独特の作風で多くのファンから愛されている、伊賀市出身のミステリ作家、麻耶雄嵩さん(49)=写真。今春発売された新刊「友達以上探偵未満」(KADOKAWA)は伊賀を舞台にした連作で、地元愛あふれる物語が好評だ。【ミステリ作家の麻耶雄嵩さん(提供写真)】

 中学時代は野球部、上野高校時代は放送部に在籍し、進学した京都大学で所属したのはミステリ研究会。2回生の時に同人誌に載った作品が、作家になるきっかけとなった。

 以来、日本推理作家協会賞と本格ミステリ大賞の2冠となった「隻眼の少女」を始め、数々の作品を世に出した。フジテレビ系列で昨春放送された“月9”ドラマ「貴族探偵」の原作者としても知られる。

 物語が浮かぶのは刺激を受けた時だといい、特に旅行や人との出会いがアイデアに結びつくそうだ。よく鉄道を利用して山城を訪れるなど、「鉄道好き、山城好き」を自称する。飼っているのはハリネズミの「きゅうす」で、急須の形に似ているので命名した。今では手のひらで眠るくらいに懐いてきたそうだ。
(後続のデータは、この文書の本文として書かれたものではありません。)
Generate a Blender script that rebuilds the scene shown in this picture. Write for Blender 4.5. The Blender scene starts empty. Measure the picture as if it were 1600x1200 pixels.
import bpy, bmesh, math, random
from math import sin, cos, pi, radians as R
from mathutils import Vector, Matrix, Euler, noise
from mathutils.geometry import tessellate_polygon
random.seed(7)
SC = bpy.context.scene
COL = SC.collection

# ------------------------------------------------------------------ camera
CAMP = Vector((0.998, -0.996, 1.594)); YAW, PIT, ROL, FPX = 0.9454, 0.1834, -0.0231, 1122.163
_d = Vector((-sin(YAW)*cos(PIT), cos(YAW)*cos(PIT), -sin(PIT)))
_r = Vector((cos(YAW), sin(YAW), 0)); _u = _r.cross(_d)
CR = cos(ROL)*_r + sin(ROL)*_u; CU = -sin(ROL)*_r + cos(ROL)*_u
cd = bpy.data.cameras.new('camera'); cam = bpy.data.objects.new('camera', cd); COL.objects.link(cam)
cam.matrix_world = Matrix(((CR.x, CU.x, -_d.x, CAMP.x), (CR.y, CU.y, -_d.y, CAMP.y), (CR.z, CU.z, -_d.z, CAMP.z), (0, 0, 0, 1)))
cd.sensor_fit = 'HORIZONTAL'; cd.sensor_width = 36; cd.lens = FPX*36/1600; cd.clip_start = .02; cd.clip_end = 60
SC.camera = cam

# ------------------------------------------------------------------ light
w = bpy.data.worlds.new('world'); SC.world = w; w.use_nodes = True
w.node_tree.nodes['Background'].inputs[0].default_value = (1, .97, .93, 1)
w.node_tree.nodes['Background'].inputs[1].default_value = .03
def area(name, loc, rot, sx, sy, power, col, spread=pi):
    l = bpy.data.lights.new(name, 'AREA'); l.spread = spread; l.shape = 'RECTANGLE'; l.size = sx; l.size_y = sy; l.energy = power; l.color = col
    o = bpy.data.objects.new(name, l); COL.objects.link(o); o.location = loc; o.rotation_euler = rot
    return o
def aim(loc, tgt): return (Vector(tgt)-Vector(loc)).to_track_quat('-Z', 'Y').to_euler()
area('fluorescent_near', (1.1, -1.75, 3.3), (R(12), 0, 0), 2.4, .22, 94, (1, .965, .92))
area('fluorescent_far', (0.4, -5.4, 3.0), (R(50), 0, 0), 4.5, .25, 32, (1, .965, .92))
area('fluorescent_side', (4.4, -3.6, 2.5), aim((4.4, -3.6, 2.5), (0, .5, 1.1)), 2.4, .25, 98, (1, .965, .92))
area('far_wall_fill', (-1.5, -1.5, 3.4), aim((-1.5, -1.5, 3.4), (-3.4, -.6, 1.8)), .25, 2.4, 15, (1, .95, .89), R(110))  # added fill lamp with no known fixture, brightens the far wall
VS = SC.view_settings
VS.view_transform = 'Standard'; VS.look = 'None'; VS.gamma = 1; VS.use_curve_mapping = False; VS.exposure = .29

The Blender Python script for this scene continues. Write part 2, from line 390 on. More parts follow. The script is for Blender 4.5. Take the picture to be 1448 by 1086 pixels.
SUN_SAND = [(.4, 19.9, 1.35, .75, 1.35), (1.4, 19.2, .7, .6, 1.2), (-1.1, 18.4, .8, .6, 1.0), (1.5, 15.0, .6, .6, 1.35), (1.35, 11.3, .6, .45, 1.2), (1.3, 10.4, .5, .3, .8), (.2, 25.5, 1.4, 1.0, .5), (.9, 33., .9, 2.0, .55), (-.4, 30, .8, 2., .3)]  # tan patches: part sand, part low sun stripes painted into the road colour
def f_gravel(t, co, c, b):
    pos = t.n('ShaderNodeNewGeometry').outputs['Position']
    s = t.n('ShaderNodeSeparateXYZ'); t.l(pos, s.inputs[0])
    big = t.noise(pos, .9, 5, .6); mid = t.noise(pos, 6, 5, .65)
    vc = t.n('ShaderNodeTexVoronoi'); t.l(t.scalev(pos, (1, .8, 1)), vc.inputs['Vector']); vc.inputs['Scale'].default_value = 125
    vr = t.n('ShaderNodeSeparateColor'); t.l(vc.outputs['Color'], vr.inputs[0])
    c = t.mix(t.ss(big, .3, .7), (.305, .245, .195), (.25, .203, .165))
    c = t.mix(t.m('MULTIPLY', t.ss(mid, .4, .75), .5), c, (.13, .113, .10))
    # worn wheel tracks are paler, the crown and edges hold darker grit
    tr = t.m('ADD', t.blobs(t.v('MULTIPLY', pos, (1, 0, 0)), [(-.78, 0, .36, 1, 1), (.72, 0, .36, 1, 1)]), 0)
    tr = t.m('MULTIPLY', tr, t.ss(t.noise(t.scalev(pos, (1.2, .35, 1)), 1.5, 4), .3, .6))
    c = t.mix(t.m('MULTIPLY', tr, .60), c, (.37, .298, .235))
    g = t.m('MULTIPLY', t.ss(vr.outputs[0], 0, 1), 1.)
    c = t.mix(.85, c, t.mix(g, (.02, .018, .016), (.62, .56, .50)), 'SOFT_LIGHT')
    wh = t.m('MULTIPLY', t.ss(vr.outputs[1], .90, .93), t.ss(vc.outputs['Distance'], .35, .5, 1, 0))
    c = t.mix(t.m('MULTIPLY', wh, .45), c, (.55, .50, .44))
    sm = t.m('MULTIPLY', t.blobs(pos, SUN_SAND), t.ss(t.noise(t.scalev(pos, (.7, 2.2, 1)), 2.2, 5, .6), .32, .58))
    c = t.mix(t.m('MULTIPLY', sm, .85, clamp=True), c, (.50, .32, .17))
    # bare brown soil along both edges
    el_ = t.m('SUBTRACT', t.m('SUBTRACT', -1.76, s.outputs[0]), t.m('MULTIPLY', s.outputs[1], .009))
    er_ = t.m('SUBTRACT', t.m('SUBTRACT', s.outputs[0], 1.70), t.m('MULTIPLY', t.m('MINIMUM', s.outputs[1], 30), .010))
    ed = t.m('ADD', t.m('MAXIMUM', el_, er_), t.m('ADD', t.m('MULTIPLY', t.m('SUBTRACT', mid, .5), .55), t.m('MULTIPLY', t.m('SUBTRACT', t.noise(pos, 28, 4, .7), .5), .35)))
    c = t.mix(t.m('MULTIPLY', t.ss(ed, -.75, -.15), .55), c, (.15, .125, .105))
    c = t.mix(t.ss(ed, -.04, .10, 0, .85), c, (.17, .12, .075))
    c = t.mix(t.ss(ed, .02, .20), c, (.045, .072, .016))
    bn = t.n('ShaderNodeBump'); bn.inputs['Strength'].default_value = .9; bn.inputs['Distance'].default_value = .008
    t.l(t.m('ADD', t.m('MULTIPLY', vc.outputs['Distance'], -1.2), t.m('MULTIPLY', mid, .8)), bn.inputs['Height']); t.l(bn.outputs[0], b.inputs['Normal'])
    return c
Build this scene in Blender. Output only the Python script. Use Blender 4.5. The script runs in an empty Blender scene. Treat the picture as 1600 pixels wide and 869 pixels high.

 「友達以上探偵未満」=写真=では、探偵志望の女子高生「伊賀もも」と「上野あお」が“桃青コンビ”を組んで活躍。伊賀を意識したネーミングは、他の登場人物や場所名にもふんだんに散りばめられ、麻耶さんの地元愛が感じられる作品だ。

 「伊賀は落ち着く場所」だというが、帰省時には、高校時代にあった商業施設が閉店していたり、コンビニや大型店舗が増えていたりと、驚くことも多いとか。

 「伊賀は盆地で、良くも悪くも孤立した場所で、大阪や名古屋の影響も半々。孤立は『独立』でもあるので、染まらない独自の魅力を持つ町でいてほしい」とエールを送った。